== INFORMATION PROVIDED
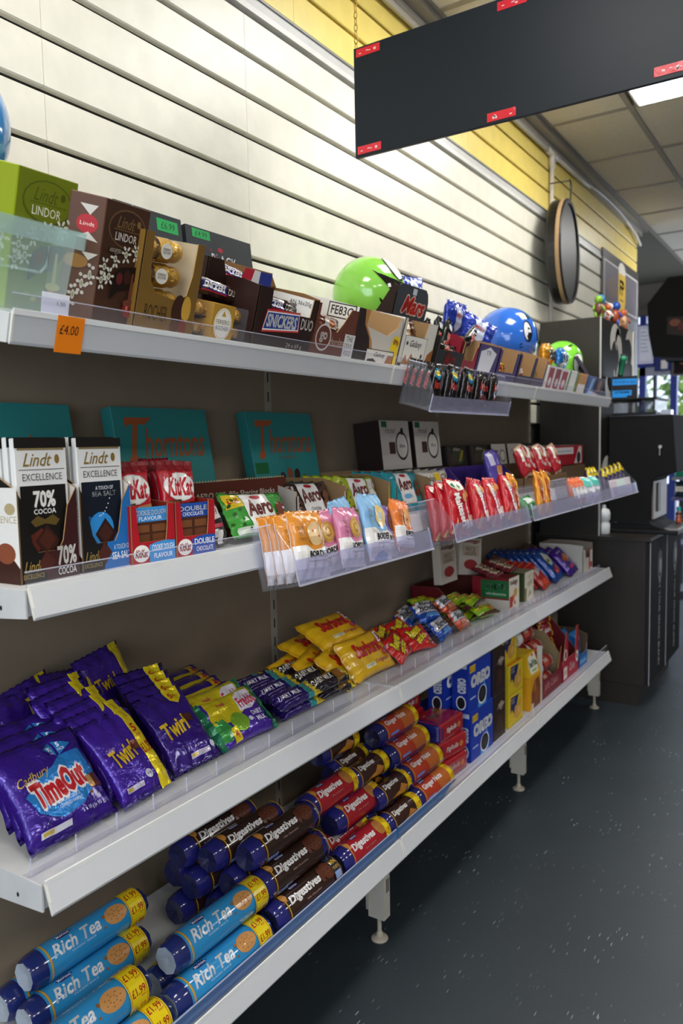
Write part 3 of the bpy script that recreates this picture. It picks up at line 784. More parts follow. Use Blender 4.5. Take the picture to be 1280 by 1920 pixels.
bx = carton('cable_box', 'box', .115, .07, .105, '#121316', front=[('R', .02, .60, .98, .88, '#1f8fe0'), ('R', .02, .12, .78, .36, '#1f8fe0'), ('R', .02, .04, .6, .14, '#1f8fe0'), ('T', 'POWER & data', .10, .68, .92, .80, '#0b2a55'), ('T', 'XTREME', .10, .22, .70, .32, '#0b1a33', {'b': .03})])
put(tag(bx, 'black box with bright blue panels on the coffee machine', 'box'), -.915, 3.935, 1.448, yaw=-82)
tb = thing('green_torch', 'small dark green torch standing on the black and blue box', 'torch')
MB().lathe([(.012,0),(.014,.01),(.014,.075),(.018,.082),(.018,.10)], [H('#2b2b2b'), H('#1f6b4c'), H('#1f6b4c'), H('#2f8a63')], 14).build('barrel', 'plastic', tb, smooth=True)
MB().lathe([(.0185,.1),(.0188,.106)], H('#9aa'), 14).build('lens_ring', 'chrome', tb)
tb.matrix_world = Matrix.Translation((-.945, 3.97, 1.5535)) @ RY(10)
cn = thing('white_canister', 'white plastic canister between the dark cabinet and the coffee machine', 'canister')
MB().lathe([(.030,0),(.032,.005),(.032,.05),(.028,.055),(.028,.065),(.034,.07),(.034,.10),(.028,.118),(.012,.125)], H('#d8dadb'), 18).build('bottle', 'plastic', cn, smooth=True)
MB().lathe([(.013,.125),(.013,.14)], H('#c4c8ca'), 14).build('cap', 'plastic', cn)
cn.location = (-.985, 3.835, .797)
sb = thing('small_bottle', 'small orange drink bottle with a turquoise cap on the drip tray', 'bottle')
MB().lathe([(.013,0),(.015,.004),(.015,.025),(.012,.032),(.015,.042),(.012,.055),(.008,.06)], [H('#7a3b20'), H('#c05a2a'), H('#8a4020'), H('#c8682e'), H('#2b2b2b'), H('#c86a3a')], 14).build('bottle', 'wrap', sb, smooth=True)
MB().lathe([(.010,.06),(.011,.078),(.009,.082)], H('#2fb5ad'), 14).build('cap', 'plastic', sb)
sb.location = (-.70, 4.16, .828)
# toy figures along the top of the backdrop cabinet
cols = [('#7fae2c', '#6b4330', 'lime-headed toy figure standing on the dark cabinet'), ('#2f7fc0', '#8a5a3a', 'blue and brown toy figure on the dark cabinet'), ('#c05a30', '#e8e4da', 'orange and white toy dog figure on the dark cabinet'),
        ('#e6e6e2', '#2a2a2a', 'white and black toy cow figure on the dark cabinet'), ('#2a55b0', '#a84a28', 'toy figure in a blue hat on the dark cabinet'), ('#c88a5a', '#d8a070', 'tan toy figure at the far end of the cabinet'), ('#d46a38', '#e0b48a', 'small orange toy figure on the dark cabinet')]
for k, (c1, c2, lb) in enumerate(cols):
    f = thing('toy_figure', lb, 'toy', 'toy figures on the dark cabinet')
    s = .95+.18*math.sin(k*2.1)
    MB().ball((0,0,.045*s), .026*s, H(c2), 10, 7, (1,.8,1.25)).build('body', 'plastic', f, smooth=True)
    MB().ball((.004,0,.090*s), .021*s, H(c1), 10, 7).build('head', 'plastic', f, smooth=True)
    for dx in (-1, 1):
        MB().tube([(0, dx*.012, .03*s), (.004, dx*.015, .0)], .007, H(c2 if k % 2 else c1), 6, radii=[.008,.006]).build('leg', 'plastic', f, smooth=True)
        MB().tube([(0, dx*.022, .06*s), (.012, dx*.034, .036*s)], .005, H(c1), 6).build('arm', 'plastic', f, smooth=True)
    f.matrix_world = Matrix.Translation((-1.008-.015*(k % 2), 3.80+.082*k, 1.82)) @ RZ(-40+25*k)

# ================================================================ far end of the shop
def notice(name, label, x0, x1, z0, z1, y, art, col='#233188'):
    t = thing(name, label, 'notice board'); t.location = (x0, y, z0); w, h = x1-x0, z1-z0
    MB().box(0, 0, 0, w, .05, h, H(col)).build('frame', 'plastic', t, bevel=.003)
    printed(t, art, w, h, flat_warp((0, 0, 0), (1,0,0), (0,0,1)))
    return t
lines = [('R', .28, .8-.09*k, .28+.3+.2*((k*7) % 3)/3, .815-.09*k, '#8a88a0') for k in range(6)]
notice('notice_board', 'blue framed notice board holding a white printed sheet', -1.79, -1.615, 1.95, 2.36, 8.118, [('R', .14, .06, .97, .96, '#d9d4e6'), ('R', .25, .14, .88, .88, '#ece9f4')] + lines)
notice('blue_cabinet', 'dark blue wall box with white labels beside the notice board', -1.61, -1.46, 1.90, 2.28, 8.118, [('R', .50, .40, .74, .86, '#a9a3bf'), ('R', .40, .04, .80, .26, '#e9ded9')], '#1c2a6b')
hb = thing('black_display', 'large black angular box hanging from the ceiling at the right edge', 'display')
prf = [(-.0, 0), (.9, -.10), (.9, .50), (.085, .50), (-.04, .345), (-.03, .15)]
mb = MB(); n = len(prf); c = H('#131211')
mb.v = [(x, 0, z) for x, z in prf] + [(x, .45, z) for x, z in prf]
for i in range(n): mb.face((i, (i+1) % n, n+(i+1) % n, n+i), c)
mb.face(list(range(n)), c); mb.face([n+i for i in reversed(range(n))], c); mb.build('housing', 'matte', hb, bevel=.006)
printed(hb, [('P', [(.10,.62),(.35,.60),(.35,.28),(.10,.34)], '#2a1a17'), ('E', .2, .52, .07, .06, '#7d4a35'), ('E', .28, .45, .05, .07, '#5a1f22')], .5, .4, flat_warp((.03, -.002, .0), (1,0,0), (0,0,1)))
MB().tube([(.3, .2, .5), (.3, .2, .92)], .012, H('#2a2a2a'), 8).build('hanger_rod', 'plastic', hb)
hb.location = (-1.115, 5.6, 1.80)
pb = thing('food_picture', 'framed food picture board under the black hanging display', 'picture')
MB().box(0, 0, 0, .5, .02, .28, H('#8a8088')).build('frame', 'plastic', pb)
printed(pb, [('R', .03, .05, .97, .93, '#2a1c1a'), ('E', .2, .45, .13, .2, '#b08a68'), ('E', .42, .35, .14, .2, '#8f6a55'), ('E', .6, .5, .12, .2, '#c0a080'), ('E', .3, .7, .1, .12, '#7a2c2c')], .5, .28, flat_warp((0, 0, 0), (1,0,0), (0,0,1)))
pb.location = (-1.10, 6.15, 1.70)
MB().tube([(.25, .01, .28), (.25, .01, 1.02)], .006, H('#333'), 6).build('hanger_rod', 'plastic', pb)
rk = thing('display_rack', 'far display rack stocked with coloured packets at the right edge', 'rack')
MB().box(0, 0, 0, .9, .4, .05, H('#4a4650')).build('base', 'metal_paint', rk)
for s in (0, .86): MB().box(s, .36, .05, s+.04, .40, 1.42, H('#55525c')).build('post', 'metal_paint', rk)
for z in (.40, .76, .92, 1.10, 1.26): MB().box(0, .02, z, .9, .36, z+.02, H('#6a6390' if z < .9 else '#8a8a92')).build('rack_shelf', 'metal_paint', rk)
rk.location = (-1.155, 6.5, 0)
rr = random.Random(5)
names = {'#c03040': 'red', '#2a6fb0': 'blue', '#1f8a6a': 'green', '#e8e8ec': 'white', '#203040': 'navy', '#4fb0a0': 'teal', '#7a4638': 'brown'}
for zi, z in enumerate((.78, .94, 1.12, 1.28)):
    for k in range(3):
        c = rr.choice(list(names)); lev = ['lowest', 'second', 'third', 'top'][zi]
        p = pillow('snack_packet', 'packet', .12, .13, .04, c, front=[('R', .1, .35, .9, .65, '#e8e0d0'), ('T', 'crisps', .2, .42, .8, .58, '#303030')], seed=zi*5+k, mat='wrap')
        put(tag(p, f'{names[c]} snack packet on the {lev} tier of the far rack, {["nearest", "middle", "outermost"][k]} of three', 'packet'), -1.09+.15*k, 6.60, z, yaw=-90, tilt=8)
mt = thing('play_mat', 'green football pitch mat on the floor near the entrance', 'mat')
MB().box(0, 0, 0, 1.2, 1.5, .008, H('#2f6b34')).build('mat', 'matte', mt)
printed(mt, [('R', .02, .02, .98, .035, '#cfd8cf'), ('R', .02, .96, .98, .975, '#cfd8cf'), ('R', .02, .48, .98, .495, '#cfd8cf'), ('R', .02, .02, .035, .975, '#cfd8cf')], 1.2, 1.5, flat_warp((0, 0, .008), (1,0,0), (0,1,0)), mat='matte')
mt.location = (-1.36, 6.95, 0)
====
[DO THIS] Tell how many lines in the material contain the word "picture". Only the number is wanted.

[FINAL RESULT] 2